Если говорить о генезисе более сознательного возраста, то, наверно, первым надо назвать Пастернака. Это его музыкальные вихри я какое-то время (ночью, «на тумбочке» в армии, например) слышал сильнее цветаевских или блоковских. Было в этом выборе некое восстановление духовного равновесия с лучшей «советской» поэзией тех лет — Слуцким, Мориц, Левитанским, Окуджавой, Высоцким. Была, наверно, и ловушка по имени «мастерство». Но в Литинститут я вошел уже мандельшта-моцентричным.

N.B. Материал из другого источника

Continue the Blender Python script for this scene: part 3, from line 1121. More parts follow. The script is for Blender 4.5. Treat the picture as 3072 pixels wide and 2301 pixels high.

— Нет, не торопись, давай в детство вернемся, в юность… — В школьные годы к поэзии была какая-то вежливая любовь. Пушкин и Блок, Есенин и Хлебников, Тютчев и Фет, Северянин и Кирсанов, Багрицкий и Заболоцкий… Все они не врывались, а вежливо стучались. Бабушка знала наизусть всего «Евгения Онегина». Дед вполне мог ни с того ни с сего лукаво прочитать за чаем: «Однажды Бог, восстав от сна, / Курил сигару у окна…» Они были ровесниками века и соблюдали осторожное молчание по поводу запрещенных поэтов, хотя именно в их библиотеке, запрятанными, я обнаружил «Тарусские страницы» со Слуцким, Штейнбергом, Цветаевой и Заболоцким.